The perfect chip is thin, lightly salted, freshly fried and devoid of translucent, grease-saturated blemishes. The perfect salsa is Cantina Laredo's tawny tomatillo brew, served warm and full of rich, smoky flavor imparted by chipotle peppers. And if that weren't enough, the restaurant has another version that, served cool, is a skillful complement: a bracingly fresh red tomato-based salsa with garlic, onion and cilantro. We've tasted plenty of fine salsas in Dallas, including those at Gloria's, El Ranchito and Cuquita's, but Cantina Laredo's is the most distinctive and remains the best.
You've probably never heard of the place, because it's the lone North Texas outpost of a Wisconsin-based chain known for its great malts, shakes, sundaes and frozen custard--so much better than the vaguely dairy, soft-serve substance extruded from machines at Dairy Queen and Sonic. But we'll travel a long way for the purest, tastiest, old-fashioned drive-in hamburger experience: fresh ground chuck seared on a 475-degree grill, served on a butter-stroked bun and accompanied by crinkle-cut fries in a paper sleeve. You can actually taste this meat, because it wasn't steamed on a grill (hello, McDonald's), nuked in a microwave (yo, Burger King) or entombed in a walk-in freezer. Your "ButterBurger" is always made to perfection, since Culver's maintains strict control of quality and vendors. And a regular cheeseburger costs only $1.79.
Why wings? Simple answer: Because it's the only part of the chicken that still tastes like chicken.

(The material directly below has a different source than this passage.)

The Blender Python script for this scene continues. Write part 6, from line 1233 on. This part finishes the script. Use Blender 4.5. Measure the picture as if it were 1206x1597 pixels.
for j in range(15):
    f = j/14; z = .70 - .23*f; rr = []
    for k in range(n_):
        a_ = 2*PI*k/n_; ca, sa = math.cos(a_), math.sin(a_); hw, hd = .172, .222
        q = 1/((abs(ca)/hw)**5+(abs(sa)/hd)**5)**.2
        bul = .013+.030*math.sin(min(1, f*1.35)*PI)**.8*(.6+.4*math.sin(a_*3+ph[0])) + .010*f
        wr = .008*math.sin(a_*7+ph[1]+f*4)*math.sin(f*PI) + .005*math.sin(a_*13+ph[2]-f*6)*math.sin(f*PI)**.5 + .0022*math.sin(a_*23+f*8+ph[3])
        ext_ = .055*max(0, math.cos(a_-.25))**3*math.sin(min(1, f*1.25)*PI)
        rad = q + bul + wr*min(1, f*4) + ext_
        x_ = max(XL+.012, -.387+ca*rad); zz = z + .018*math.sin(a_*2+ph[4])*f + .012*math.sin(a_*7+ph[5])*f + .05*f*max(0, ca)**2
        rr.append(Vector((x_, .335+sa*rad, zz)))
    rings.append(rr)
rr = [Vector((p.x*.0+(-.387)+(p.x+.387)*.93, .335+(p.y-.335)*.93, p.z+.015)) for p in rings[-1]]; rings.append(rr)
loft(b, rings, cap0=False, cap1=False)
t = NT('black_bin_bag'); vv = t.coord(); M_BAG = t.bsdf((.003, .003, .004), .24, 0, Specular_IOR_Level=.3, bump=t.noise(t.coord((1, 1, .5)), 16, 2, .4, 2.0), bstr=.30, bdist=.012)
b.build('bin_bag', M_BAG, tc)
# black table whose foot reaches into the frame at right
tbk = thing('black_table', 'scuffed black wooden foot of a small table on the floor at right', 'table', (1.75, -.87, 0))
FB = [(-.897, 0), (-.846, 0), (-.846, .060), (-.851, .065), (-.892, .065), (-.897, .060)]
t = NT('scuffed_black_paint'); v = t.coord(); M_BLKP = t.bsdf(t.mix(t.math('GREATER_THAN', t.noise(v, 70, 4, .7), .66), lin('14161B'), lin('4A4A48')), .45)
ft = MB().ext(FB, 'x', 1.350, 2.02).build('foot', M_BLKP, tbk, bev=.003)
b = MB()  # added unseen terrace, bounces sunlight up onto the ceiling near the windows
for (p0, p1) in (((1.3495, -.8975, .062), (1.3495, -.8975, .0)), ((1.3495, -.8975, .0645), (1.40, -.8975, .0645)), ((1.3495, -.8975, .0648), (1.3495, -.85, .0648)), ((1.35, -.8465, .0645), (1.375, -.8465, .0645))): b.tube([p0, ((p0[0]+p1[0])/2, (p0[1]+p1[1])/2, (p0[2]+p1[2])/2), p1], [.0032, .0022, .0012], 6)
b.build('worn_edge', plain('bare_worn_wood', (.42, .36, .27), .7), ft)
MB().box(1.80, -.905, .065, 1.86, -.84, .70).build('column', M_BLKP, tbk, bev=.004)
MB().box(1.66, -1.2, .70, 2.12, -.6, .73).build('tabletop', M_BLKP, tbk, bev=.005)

We've had enough of boneless, skinless, lifeless, loveless chicken breasts; of chicken parts larded with slimy globules of yellow fat. So we've developed a taste for wings. We kind of get a kick out of pulling little strands of meat and crispy skin off the bones, as long as no one is looking. And while the Dallas area has some respectable wing outlets, such as M.D. Plucker's on Upper Greenville, where people actually wait your table, we settled on Buffalo Wild Wings in Grand Prairie, mostly because of the zingy sauces. Our favorite was a hot-and-spicy Caribbean Jerk sauce, but other winners included the super-hot (but edible) "blazin'" sauce and a mild teriyaki. They also serve up an excellent charbroiled hamburger and something called "boneless wings"--basically, small chicken tenders that kind of look like wings.

The Green Room, a small and very loud dining room tucked behind a Deep Ellum saloon, offers a variety of excellent fare, including the very best crème brûlée in Dallas. The perfectly balanced, deep smooth pudding beneath a crackly caramelized surface can make you oblivious to any amount of hilarity and mayhem around you.

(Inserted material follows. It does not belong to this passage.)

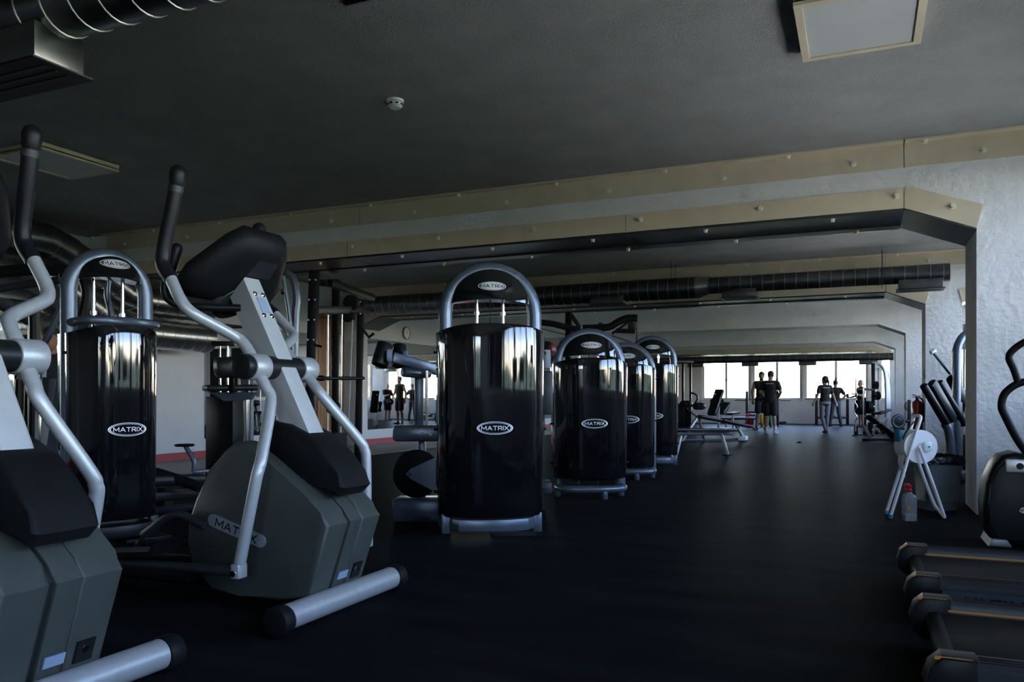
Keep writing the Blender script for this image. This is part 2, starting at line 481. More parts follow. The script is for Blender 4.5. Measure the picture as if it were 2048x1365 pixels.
# portal frames: concrete posts and haunched beams across the hall
FY = [7.85, 13.85, 19.85, 25.85, 31.0]
PX0, PX1 = .9, 1.4
def frame_outline():
    return [(XL, 0), (-9.65, 0), (-9.65, 2.46), (-9.09, 2.685), (.34, 2.685), (PX0, 2.46), (PX0, 0), (PX1, 0), (PX1, 2.46), (1.96, 2.685), (RW - .01, 2.685), (RW - .01, CEIL), (XL, CEIL)]
bolt_me = None
def bolt_mesh():
    global bolt_me
    if bolt_me is None:
        b = MB(); b.lathe([(.028, 0), (.028, .006), (.019, .006), (.019, .03), (0, .03)], 6)
        bolt_me = b.mesh('bolt'); bolt_me.materials.append(MATS['bolt_paint'])
    return bolt_me
def bolt(parent, p, rot):
    o = bpy.data.objects.new('bolt', bolt_mesh()); C.objects.link(o); o.parent = parent; o.location = p; o.rotation_euler = rot
def portal_frame(i, y, plates):
    o_ = frame_outline()
    if i >= 1: o_ = o_[:2] and [(XL, 2.2), (-9.65, 2.2), (-9.65, 2.46)] + o_[3:]
    if i == 4: o_ = o_
    root = sempty('trim_%d' % (i + 1), ['white concrete portal frame with two bolted beige steel bands', 'second white concrete portal frame behind the round duct', 'third white concrete portal frame down the hall', 'fourth white concrete portal frame down the hall', 'white concrete portal frame nearest the far windows'][i], (0, y, 0))
    b = MB(); b.prism([p for p in o_], 0, .8 if i < 4 else .5, 'Y'); b.build('concrete_frame', 'white_plaster', root, sharp=.3)
    def plate(name, prof, t0=-.014, t1=.002, m='beige_steel'):
        b = MB(); b.prism(prof, t0, t1, 'Y'); return b.build(name, m, root)
    if 'upper' in plates:
        for x0, x1 in ((-9.62, -5.42), (-5.41, .335), (.345, 2.28),):
            plate('steel_band', [(x0, 3.045), (x1, 3.045), (x1, 3.262), (x0, 3.262)])
            b = MB(); b.box((x0, -.11, 3.255), (x1, -.014, CEIL - .001)); b.build('angle_leg', 'beige_steel', root)
        for k in range(9): bolt(root, (-.07 - 1.15 * k, -.014, 3.125), (PI / 2, 0, 0))
        for k in range(9): bolt(root, (-.63 - 1.15 * k, -.06, 3.255), (PI, 0, 0))
        for k in range(2): bolt(root, (.95 + 1.1 * k, -.014, 3.125), (PI / 2, 0, 0)); bolt(root, (.5 + 1.1 * k, -.06, 3.255), (PI, 0, 0))
    if 'lower' in plates:
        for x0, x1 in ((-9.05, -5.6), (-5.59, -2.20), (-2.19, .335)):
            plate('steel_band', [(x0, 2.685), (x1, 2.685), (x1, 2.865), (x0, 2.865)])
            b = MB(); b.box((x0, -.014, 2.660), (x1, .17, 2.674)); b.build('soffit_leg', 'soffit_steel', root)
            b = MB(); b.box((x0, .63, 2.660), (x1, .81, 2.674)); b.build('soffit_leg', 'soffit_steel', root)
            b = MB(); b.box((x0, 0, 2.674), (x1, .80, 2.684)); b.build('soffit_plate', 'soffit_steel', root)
        for sx in (1, -1):
            def X(x): return x if sx > 0 else -8.75 - x
            q = [(X(.345), 2.685), (X(PX0 - .0), 2.462), (X(PX0 + .05), 2.66), (X(.40), 2.865), (X(.345), 2.865)]
            plate('haunch_band', q if sx > 0 else q[::-1])
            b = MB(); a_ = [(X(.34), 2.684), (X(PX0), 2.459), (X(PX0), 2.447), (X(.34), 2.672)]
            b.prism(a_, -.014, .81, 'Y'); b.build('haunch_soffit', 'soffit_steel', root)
        q = [(PX1 - .05, 2.66), (PX1, 2.462), (1.955, 2.685), (1.9, 2.865)]; plate('haunch_band', q)
        plate('steel_band', [(1.96, 2.685), (2.28, 2.685), (2.28, 2.865), (1.96, 2.865)])
        for k in range(8): bolt(root, (.28 - 1.16 * k, -.014, 2.80), (PI / 2, 0, 0))
        for k in range(8): bolt(root, (-.25 - 1.16 * k, .075, 2.660), (PI, 0, 0))
        for k in range(8): bolt(root, (-.05 - 1.16 * k, .72, 2.660), (PI, 0, 0))
        bolt(root, (.72, -.014, 2.665), (PI / 2, 0, 0)); bolt(root, (1.55, -.014, 2.665), (PI / 2, 0, 0))
    return root
for i, y in enumerate(FY):
    portal_frame(i, y, {0: ('upper', 'lower'), 1: ('upper', 'lower'), 4: ('lower',)}.get(i, ()))

# mirrors on the left wall
def mirror(label, x, y0, y1, n, z0=.33, z1=2.28):
    root = thing('wall_mirror', label, 'mirror', (x, (y0 + y1) / 2, z0), group='mirrors along the white wall')
    w = (y1 - y0) / n
    for k in range(n):
        a = y0 - (y0 + y1) / 2 + w * k
        b = MB(); b.box((0, a + .003, 0), (.008, a + w - .003, z1 - z0)); b.build('pane', 'mirror_glass', root)
mirror('tall mirror panels behind the fat spiral ducts at the near end', XL, -3.0, 7.7, 6)
mirror('tall mirror panels between the white wall piece and the wooden door', XL, 10.0, 12.95, 2)
mirror('long run of mirror panels below the round wall clock', XL2, 14.2, 29.0, 8)

# wooden leaf with notices
d = sempty('door_1', 'tall brown wooden door leaf with two notices', (XL, 13.4, 0))
b = MB(); b.box((0, -.42, 0), (.06, -.012, 2.62), .004); b.build('door_panel', 'wood_board', d)
b = MB(); b.box((0, -.008, 0), (.06, .42, 2.62), .004); b.build('door_panel', 'wood_board', d)
b = MB(); b.box((0, -.47, 0), (.075, -.425, 2.68)); b.box((0, -.47, 2.63), (.075, .47, 2.68)); b.build('door_frame', 'wood_board', d)
b = MB(); b.box((.06, .08, 1.95), (.063, .30, 2.32)); n1 = b.build('safety_notice', 'label_white', d)
b = MB(); b.prism([(.12, 2.12), (.26, 2.12), (.19, 2.28)], .063, .065, 'X'); b.build('triangle_print', 'green_print', n1)
b = MB(); b.box((.06, .02, 1.3), (.063, .30, 1.70)); n2 = b.build('paper_notice', 'label_white', d)
b = MB(); b.box((.063, .10, 1.50), (.064, .15, 1.62)); b.box((.063, .18, 1.50), (.064, .23, 1.62)); b.build('print', 'emblem_black', n2)
b = MB(); b.tube([(.06, .33, 1.0), (.11, .33, 1.0), (.11, .24, 1.0)], .011, 8); b.build('door_handle', 'chrome', d)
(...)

This exotic confectionery serves up lots of enticing and imaginative flavors of ice cream such as rose geranium blossom, French lavender, red ginger and red port, and orchid vanilla. Palate-cleansing sorbets include margarita; peach and champagne with mint. Available at Whole Foods Markets. Go ahead. Lap a bloom.

So we're having lunch at Taco Diner in the West Village. One in our party--the one who is washing down his lunch with shots of Patron and bottles of Negra Modelo--says, "OK, who wants dessert?" We all shake our heads and moan. Who eats desserts these days? They're full of carbs and sugar and sin. We all want to be skinny when we die. Look good in the casket. This gentleman then likens us to female genitalia--not in a complimentary way--and proceeds to order slices of the pastel des tres leches (cake of the three milks) for the table. Not to go all metrosexual on you, but oh...mah...gawd. Moist, slightly sweet, creamy. With a cup of coffee, to die for. And he almost did, on the way home, but that's another story.

Late Pulitzer Prize winning journalist Westbrook Pegler once said that a martini was the meanest, no-damn-goodest mess of rancor ever concocted. More fights and more people get their glasses broken and arrested and divorced on account of martinis than for any other reason. So head on down to Parigi and recoil at one of life's great splashes of rancor. Parigi's martinis are smooth, balanced, and shivering cold with a barely perceptible layer of slush lurking just below the surface. Just make sure you have a good optician, a good lawyer, and enough money to post bond before the shaking starts.